Justin Scheid, state Parochial B cross-country winner at Pope John (NJ) High: "In running, you don't think about people's differences. You get to meet new people and make friends. Everyone is the same. I'm friends with Mohamed (Khadrouri, state 3200 winner from Morocco)."
Pete Hess, conference cross-country champion at Toms River North (NJ) High: "Running gives you a broader outlook. You come into contact with all kinds of kids. I've traveled to meets and talked with kids from around the world. There are a lot of kids in my school who 'hate the world.'"
Jessica Pall, 800 runner at Hopewell Valley (NJ) High: "Running unites everyone. It helps you understand other people. I wrote my college essay for Yale about that-about meeting new people."
Meghan Owen, state track and cross-country champion at Killingly (CT) High: "Running makes you connected to a good group of people. When you go to the national meets, you see what's out there. You're more in touch with the world around you."
Hakon DeVries, state indoor 1600 winner at John Jay (NY) High: "I definitely believe that running makes you feel better about the future. I guess that's optimism. In running, we all get along. Why can't everyone else get along?"
Chris Solinsky, Foot Locker national cross-country champion at Stevens Point (WI) High: "Running helps you learn about other cultures. In Wisconsin, I talked to someone I ran against from Belgium. Running opens your eyes to different things, more than in your own country."
Ari Lambie, state and New England champion at Bromfield (MA) High: "Running and the feeling of endurance is a hopeful thing. I've enjoyed meeting runners in San Diego. We all share something important. Back home, I'm not around people who look at running like I do."
While our society may not celebrate running any longer as a cultural force, all of us in running are still in touch with running's remarkable powers. We try and pass those powers onto our children, and as the athletes' comments seem to indicate, the lessons are being learned.
When in the late '70s running went from the fringes to exercise chic, we took the rap of being part of the Me Decade, of being self-absorbed and ignoring the plight of others.
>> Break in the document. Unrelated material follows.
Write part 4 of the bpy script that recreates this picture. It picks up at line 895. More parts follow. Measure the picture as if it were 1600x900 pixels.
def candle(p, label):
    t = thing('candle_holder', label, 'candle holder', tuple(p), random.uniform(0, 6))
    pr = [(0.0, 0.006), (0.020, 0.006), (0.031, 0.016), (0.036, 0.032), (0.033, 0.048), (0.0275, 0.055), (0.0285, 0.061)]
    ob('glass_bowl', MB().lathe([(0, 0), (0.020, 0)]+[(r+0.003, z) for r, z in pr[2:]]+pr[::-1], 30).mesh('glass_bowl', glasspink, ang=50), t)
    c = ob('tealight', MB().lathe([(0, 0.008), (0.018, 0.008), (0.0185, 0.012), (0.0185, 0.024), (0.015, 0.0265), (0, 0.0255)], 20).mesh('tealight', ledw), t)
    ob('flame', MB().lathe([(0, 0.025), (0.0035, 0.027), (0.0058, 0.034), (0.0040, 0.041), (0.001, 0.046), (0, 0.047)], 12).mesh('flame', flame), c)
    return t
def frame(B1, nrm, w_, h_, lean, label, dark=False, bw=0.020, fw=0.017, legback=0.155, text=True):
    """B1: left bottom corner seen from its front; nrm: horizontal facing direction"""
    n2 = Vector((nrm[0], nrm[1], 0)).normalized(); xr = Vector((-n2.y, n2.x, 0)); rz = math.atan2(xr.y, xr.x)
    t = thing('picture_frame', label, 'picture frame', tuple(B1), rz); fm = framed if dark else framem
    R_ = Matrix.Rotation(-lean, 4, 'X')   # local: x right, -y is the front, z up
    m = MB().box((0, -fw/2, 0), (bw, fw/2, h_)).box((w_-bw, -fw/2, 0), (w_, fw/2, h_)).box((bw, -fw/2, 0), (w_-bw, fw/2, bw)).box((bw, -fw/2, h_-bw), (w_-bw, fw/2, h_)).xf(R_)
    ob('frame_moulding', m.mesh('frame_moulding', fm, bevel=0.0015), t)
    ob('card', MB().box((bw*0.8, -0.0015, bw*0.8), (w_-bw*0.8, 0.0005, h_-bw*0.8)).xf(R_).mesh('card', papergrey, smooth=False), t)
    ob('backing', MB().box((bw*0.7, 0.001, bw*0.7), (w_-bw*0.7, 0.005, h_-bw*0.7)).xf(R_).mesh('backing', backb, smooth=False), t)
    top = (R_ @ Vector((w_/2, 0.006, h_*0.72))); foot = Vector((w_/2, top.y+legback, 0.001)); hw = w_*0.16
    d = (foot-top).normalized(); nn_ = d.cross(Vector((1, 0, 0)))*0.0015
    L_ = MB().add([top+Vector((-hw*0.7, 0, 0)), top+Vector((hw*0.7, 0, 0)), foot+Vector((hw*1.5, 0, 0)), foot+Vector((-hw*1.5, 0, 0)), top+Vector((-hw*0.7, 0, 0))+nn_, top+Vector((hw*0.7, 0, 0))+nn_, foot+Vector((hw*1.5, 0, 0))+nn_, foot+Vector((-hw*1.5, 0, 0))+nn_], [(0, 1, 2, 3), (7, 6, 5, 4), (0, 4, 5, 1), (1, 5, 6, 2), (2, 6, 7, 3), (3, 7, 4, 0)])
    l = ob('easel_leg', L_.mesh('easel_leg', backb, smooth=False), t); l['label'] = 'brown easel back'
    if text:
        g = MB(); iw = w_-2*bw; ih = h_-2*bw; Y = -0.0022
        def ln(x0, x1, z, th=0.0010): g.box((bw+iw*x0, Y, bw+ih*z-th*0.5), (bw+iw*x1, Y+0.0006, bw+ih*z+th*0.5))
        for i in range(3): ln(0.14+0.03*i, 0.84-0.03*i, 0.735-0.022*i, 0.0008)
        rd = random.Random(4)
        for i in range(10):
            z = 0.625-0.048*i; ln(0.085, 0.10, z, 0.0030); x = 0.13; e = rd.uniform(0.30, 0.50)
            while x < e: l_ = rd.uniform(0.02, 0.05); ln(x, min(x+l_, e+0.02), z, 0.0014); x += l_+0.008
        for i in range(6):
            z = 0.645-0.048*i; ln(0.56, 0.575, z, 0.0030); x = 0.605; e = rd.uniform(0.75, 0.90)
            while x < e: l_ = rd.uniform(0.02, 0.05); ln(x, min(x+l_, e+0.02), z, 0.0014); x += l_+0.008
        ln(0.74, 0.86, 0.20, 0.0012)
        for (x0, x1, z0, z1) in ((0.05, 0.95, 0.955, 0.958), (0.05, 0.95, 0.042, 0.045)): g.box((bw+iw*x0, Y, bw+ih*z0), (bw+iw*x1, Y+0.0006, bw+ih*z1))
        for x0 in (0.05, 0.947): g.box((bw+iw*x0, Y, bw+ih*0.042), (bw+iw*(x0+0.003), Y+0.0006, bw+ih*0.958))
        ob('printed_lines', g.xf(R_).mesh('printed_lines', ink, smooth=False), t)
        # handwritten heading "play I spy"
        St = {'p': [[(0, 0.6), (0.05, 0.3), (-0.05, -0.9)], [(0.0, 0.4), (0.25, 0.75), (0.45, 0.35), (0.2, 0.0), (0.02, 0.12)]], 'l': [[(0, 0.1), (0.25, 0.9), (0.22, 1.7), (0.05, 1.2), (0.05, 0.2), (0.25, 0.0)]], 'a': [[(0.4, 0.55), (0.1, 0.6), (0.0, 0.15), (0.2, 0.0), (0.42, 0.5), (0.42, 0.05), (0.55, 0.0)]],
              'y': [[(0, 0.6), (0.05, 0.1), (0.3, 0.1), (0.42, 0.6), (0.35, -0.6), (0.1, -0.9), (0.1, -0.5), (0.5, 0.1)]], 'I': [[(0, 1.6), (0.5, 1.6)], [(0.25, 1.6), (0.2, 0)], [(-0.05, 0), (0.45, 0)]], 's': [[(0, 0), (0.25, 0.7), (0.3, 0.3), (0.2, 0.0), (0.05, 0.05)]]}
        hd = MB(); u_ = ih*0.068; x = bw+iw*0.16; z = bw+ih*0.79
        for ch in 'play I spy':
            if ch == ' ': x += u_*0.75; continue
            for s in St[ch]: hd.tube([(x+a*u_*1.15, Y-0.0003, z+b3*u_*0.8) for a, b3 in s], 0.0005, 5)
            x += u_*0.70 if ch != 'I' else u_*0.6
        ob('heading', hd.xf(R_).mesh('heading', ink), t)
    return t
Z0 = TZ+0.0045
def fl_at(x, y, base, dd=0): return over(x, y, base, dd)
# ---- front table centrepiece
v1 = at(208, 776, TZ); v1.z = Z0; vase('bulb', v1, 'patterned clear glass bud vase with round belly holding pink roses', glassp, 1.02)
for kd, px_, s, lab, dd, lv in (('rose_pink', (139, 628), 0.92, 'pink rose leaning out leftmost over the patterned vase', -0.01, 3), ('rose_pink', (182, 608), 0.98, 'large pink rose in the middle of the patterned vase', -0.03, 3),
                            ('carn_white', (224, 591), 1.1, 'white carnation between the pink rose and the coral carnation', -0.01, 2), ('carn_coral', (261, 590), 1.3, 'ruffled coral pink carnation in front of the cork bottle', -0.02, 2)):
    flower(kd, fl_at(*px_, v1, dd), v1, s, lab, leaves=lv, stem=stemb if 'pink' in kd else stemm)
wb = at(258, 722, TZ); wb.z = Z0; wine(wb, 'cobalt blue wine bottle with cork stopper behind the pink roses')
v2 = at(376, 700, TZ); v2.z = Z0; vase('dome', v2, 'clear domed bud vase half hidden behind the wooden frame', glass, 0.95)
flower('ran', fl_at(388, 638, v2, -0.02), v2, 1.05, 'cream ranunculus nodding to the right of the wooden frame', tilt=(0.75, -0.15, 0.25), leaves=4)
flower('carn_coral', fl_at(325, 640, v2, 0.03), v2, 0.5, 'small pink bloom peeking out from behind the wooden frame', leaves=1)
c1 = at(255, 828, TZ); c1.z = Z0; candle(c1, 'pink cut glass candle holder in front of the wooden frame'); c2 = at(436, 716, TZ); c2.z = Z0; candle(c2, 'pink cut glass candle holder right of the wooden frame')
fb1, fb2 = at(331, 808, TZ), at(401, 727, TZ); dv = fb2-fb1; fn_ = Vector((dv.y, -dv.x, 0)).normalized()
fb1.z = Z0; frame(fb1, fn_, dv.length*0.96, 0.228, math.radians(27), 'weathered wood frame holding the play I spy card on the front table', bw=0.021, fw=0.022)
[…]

While a certain running-bum narcissism was unavoidable, I've always felt that running, by and large, had the opposite effect: it humbled us, stripped us of pretension, enabling us to better embrace others. Can anyone hold a grudge after a 10-miler?
The kids are right: running can bring people together. The early runners, Shorter and Co., knew this: running offered a new way of looking not only at the self but the world.
Prefontaine thrived on this idea. He embraced the runners' life he saw in Scandanavia and wanted to bring the Finns to the U.S. to compete. Pre fought the AAU for athletes' rights to travel freely. He wanted to spread the word, the word of togetherness if you will, through running.
Pre was an idealist. Runners are nothing if not idealists. At least we were once. We knew we could always run longer and faster, and now our kids know that, and the world is theirs for the changing.Let's urge them on. Let's make sure our kids are proud of being runners, proud of the sensitivity running gives them, proud of mixing with peers from many lands. Last fall's Foot Locker meet had athletes who'd recently come to the U.S. from Morocco, Kenya, Somalia and France. They shared rooms and meals and a kind of intimacy in competition.
Let's not shy away from running's inevitable separation from the mainstream. Running still makes you different. It is still something the masses will never understand. Running gives kids the power to be different, to go out on their own and challenge authority if necessary.
As we look at the world today, the complexities are perhaps too much to grasp, the wounds too deep to heal, the rage too great to ease. We don't know what to do so we turn to our young, our reliable, naked young, naïve like we once were but fueled with endurance--as Ari Lambie said, the hopefulness of endurance.